Repeat, exactly as written, every line from the one holding "SHADE = (0.030, 0.038, 0.013)" through the one holding "(.08, .13), (.035, .05))". Leave out all other lines.

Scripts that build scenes
========================
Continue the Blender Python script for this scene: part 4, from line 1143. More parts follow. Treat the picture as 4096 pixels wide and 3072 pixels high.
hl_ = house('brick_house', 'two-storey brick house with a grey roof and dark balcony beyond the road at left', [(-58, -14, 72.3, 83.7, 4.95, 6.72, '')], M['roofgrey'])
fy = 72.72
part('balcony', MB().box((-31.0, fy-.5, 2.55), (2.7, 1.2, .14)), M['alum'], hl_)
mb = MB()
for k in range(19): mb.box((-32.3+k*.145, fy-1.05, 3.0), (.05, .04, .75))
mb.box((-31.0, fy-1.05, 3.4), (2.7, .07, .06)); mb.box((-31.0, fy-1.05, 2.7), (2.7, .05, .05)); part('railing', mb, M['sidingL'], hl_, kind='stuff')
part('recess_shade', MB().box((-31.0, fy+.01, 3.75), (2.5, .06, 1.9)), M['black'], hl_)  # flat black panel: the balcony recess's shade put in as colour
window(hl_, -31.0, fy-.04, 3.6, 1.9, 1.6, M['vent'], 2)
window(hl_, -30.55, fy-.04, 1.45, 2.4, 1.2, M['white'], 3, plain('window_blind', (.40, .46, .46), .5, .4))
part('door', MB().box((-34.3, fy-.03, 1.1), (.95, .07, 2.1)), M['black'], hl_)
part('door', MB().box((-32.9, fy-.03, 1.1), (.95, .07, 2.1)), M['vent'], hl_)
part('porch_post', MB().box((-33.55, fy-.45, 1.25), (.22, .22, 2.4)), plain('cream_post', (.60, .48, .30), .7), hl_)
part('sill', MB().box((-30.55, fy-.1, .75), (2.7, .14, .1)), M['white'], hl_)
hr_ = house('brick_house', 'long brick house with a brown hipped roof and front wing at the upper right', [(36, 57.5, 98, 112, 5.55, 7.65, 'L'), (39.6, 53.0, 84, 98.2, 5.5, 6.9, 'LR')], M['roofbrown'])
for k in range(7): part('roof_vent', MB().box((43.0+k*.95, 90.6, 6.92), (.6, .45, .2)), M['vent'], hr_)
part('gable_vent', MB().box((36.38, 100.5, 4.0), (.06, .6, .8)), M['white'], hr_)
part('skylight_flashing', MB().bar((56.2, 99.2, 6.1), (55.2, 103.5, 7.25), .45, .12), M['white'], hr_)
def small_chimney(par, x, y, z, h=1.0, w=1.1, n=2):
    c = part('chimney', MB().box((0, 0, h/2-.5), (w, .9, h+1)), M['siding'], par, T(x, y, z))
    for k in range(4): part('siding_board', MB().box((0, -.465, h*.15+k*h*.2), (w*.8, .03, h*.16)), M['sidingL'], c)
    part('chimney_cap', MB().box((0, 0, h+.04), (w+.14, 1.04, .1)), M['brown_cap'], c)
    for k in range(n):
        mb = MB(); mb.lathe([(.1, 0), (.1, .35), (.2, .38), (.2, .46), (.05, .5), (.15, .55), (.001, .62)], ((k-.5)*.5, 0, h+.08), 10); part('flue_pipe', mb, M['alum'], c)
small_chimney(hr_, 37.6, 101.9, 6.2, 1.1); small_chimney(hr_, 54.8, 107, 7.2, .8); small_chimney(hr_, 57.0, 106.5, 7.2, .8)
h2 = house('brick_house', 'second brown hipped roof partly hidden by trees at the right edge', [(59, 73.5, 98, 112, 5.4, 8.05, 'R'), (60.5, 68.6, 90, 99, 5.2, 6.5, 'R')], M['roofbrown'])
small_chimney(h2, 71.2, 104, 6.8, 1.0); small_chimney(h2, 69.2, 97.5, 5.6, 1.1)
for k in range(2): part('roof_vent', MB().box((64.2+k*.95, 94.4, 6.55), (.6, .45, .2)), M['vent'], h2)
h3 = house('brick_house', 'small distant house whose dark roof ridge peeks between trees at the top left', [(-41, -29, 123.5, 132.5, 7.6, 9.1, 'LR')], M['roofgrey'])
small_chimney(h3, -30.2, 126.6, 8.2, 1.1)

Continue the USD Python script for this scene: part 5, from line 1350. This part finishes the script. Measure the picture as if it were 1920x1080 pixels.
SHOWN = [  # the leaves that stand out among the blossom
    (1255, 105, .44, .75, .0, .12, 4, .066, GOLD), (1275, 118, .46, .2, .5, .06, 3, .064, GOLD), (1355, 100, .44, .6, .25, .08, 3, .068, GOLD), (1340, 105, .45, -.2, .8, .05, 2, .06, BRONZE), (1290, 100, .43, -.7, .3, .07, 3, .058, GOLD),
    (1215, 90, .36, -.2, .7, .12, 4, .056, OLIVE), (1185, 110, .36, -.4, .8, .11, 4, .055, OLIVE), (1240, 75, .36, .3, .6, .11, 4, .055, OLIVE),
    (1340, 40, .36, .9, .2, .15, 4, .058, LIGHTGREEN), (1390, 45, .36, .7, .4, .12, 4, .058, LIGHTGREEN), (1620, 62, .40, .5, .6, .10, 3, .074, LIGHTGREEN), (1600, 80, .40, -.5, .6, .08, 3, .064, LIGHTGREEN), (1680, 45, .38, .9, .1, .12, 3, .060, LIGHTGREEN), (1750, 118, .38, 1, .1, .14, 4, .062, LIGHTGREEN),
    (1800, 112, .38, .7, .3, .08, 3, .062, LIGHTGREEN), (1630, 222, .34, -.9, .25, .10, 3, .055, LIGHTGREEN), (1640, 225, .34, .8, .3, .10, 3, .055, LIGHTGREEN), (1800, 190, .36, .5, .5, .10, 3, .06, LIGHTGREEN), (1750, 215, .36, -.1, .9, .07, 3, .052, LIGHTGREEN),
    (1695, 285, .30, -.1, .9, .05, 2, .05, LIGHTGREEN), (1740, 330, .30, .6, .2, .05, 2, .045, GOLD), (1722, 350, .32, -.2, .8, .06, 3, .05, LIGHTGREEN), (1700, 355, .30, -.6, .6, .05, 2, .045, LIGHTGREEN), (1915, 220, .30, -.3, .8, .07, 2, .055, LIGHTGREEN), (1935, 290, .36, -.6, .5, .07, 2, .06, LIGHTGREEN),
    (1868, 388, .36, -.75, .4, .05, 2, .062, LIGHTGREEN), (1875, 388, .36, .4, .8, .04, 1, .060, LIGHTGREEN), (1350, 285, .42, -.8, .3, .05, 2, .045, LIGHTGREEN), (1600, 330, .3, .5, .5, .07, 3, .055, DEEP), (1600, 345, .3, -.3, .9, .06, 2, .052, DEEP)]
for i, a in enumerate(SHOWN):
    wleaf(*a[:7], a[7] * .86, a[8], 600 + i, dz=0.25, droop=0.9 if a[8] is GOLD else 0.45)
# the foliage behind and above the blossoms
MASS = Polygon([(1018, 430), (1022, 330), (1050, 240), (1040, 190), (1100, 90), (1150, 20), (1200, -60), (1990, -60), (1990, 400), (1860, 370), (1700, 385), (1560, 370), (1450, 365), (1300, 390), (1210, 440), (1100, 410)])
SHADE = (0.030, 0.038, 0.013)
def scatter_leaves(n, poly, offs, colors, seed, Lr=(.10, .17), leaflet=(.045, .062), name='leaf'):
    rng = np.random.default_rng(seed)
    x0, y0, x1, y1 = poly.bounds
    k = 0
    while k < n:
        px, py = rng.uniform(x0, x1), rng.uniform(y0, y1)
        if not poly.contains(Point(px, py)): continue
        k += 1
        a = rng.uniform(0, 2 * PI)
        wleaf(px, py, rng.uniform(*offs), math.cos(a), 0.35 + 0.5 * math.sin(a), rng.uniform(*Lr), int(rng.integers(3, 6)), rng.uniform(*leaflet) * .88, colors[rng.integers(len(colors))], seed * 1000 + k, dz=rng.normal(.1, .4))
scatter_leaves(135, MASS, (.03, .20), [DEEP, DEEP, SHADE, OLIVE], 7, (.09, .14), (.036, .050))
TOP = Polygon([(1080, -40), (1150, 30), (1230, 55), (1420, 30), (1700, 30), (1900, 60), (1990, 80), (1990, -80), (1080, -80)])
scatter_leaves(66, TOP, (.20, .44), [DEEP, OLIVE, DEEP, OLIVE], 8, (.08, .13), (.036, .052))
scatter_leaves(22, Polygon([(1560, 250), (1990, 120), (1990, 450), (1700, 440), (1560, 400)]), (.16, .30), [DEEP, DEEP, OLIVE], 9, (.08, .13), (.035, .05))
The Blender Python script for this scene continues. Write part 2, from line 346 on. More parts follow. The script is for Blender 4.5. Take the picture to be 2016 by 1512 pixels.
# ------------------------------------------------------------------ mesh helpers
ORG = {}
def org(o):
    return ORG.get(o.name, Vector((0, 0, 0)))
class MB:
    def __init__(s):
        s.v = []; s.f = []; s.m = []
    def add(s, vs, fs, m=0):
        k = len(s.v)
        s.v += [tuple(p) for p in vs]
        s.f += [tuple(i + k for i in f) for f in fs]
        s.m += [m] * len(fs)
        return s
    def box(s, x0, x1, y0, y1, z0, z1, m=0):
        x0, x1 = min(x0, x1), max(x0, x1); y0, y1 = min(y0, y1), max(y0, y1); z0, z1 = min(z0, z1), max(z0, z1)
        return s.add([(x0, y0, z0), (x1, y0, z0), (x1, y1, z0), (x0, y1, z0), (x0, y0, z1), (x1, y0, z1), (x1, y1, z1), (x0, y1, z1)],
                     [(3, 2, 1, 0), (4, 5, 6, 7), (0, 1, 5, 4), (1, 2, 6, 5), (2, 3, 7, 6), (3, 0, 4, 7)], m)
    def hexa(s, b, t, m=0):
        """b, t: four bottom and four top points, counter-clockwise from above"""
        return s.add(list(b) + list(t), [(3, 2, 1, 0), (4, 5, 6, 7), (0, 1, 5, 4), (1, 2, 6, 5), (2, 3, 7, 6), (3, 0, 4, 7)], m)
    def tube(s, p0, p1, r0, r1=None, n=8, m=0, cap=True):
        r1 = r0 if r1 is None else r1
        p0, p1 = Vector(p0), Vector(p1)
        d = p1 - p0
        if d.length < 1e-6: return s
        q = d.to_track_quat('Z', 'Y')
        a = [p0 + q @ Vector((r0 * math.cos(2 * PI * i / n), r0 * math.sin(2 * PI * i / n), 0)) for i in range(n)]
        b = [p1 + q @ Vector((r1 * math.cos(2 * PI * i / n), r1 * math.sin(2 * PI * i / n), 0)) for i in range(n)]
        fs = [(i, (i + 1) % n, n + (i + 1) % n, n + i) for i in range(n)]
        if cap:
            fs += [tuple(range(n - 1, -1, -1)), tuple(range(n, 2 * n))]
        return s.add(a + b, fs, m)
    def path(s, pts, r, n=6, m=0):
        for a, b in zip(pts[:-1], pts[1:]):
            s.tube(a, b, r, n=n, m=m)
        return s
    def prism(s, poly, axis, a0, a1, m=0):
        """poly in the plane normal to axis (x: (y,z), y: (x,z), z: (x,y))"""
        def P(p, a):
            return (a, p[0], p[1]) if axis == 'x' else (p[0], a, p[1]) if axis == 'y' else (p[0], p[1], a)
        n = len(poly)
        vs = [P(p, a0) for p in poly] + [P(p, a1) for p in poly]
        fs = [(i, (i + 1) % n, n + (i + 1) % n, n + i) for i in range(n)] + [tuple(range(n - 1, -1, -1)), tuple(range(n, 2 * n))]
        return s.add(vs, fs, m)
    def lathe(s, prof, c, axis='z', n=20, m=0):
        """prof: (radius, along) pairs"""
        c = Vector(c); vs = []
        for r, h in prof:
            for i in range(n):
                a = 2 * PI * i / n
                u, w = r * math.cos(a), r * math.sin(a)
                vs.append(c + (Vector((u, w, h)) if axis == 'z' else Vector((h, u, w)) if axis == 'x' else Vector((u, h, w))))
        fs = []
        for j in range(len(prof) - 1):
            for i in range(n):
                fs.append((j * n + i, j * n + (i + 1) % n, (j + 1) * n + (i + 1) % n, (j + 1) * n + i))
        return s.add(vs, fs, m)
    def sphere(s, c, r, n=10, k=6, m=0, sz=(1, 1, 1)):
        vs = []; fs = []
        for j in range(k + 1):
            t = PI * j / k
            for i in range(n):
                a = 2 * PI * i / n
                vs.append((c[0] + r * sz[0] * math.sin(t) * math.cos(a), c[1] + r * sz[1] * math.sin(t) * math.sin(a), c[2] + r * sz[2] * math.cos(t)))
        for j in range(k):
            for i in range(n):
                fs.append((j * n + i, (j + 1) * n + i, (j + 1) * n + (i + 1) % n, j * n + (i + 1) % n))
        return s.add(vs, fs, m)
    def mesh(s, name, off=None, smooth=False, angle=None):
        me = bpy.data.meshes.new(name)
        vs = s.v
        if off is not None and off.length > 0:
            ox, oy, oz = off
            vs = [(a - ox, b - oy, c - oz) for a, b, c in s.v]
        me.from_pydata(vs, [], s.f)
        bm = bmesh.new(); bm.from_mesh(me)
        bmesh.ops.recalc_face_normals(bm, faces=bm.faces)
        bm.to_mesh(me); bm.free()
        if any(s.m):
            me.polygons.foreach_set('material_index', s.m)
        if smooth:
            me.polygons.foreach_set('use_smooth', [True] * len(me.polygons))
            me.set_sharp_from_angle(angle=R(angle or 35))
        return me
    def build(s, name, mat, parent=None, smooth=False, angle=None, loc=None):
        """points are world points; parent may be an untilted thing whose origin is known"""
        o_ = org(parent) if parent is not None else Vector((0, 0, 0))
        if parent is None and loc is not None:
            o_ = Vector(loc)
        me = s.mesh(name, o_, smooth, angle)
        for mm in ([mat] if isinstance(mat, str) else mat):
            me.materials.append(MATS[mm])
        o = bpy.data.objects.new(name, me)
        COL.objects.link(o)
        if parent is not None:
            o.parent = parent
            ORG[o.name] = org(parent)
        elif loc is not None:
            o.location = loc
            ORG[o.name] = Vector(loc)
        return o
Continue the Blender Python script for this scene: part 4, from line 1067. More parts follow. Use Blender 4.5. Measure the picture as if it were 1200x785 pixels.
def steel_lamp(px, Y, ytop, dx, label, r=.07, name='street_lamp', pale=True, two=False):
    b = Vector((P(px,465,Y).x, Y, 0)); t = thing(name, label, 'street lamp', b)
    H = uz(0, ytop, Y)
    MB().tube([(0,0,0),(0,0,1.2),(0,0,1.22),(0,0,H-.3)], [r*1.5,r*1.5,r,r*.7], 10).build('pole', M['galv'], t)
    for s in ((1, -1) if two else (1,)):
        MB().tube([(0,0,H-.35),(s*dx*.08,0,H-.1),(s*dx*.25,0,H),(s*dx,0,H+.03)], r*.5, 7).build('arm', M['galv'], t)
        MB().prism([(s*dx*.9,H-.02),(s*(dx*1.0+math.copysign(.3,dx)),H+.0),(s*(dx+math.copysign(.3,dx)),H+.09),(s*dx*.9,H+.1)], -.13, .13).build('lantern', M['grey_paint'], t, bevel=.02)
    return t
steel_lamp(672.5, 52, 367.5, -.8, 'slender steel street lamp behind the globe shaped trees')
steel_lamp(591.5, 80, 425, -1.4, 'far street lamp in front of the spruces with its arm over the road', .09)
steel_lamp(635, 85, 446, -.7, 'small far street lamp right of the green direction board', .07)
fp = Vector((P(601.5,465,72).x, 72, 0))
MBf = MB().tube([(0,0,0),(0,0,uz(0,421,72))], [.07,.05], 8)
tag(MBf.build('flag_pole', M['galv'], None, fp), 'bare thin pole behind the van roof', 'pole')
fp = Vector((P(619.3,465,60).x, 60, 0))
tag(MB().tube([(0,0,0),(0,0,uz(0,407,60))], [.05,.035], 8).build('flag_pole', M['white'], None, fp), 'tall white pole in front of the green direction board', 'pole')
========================
* SOLUTION TO THE EXERCISE
SHADE = (0.030, 0.038, 0.013)
def scatter_leaves(n, poly, offs, colors, seed, Lr=(.10, .17), leaflet=(.045, .062), name='leaf'):
    rng = np.random.default_rng(seed)
    x0, y0, x1, y1 = poly.bounds
    k = 0
    while k < n:
        px, py = rng.uniform(x0, x1), rng.uniform(y0, y1)
        if not poly.contains(Point(px, py)): continue
        k += 1
        a = rng.uniform(0, 2 * PI)
        wleaf(px, py, rng.uniform(*offs), math.cos(a), 0.35 + 0.5 * math.sin(a), rng.uniform(*Lr), int(rng.integers(3, 6)), rng.uniform(*leaflet) * .88, colors[rng.integers(len(colors))], seed * 1000 + k, dz=rng.normal(.1, .4))
scatter_leaves(135, MASS, (.03, .20), [DEEP, DEEP, SHADE, OLIVE], 7, (.09, .14), (.036, .050))
TOP = Polygon([(1080, -40), (1150, 30), (1230, 55), (1420, 30), (1700, 30), (1900, 60), (1990, 80), (1990, -80), (1080, -80)])
scatter_leaves(66, TOP, (.20, .44), [DEEP, OLIVE, DEEP, OLIVE], 8, (.08, .13), (.036, .052))
scatter_leaves(22, Polygon([(1560, 250), (1990, 120), (1990, 450), (1700, 440), (1560, 400)]), (.16, .30), [DEEP, DEEP, OLIVE], 9, (.08, .13), (.035, .05))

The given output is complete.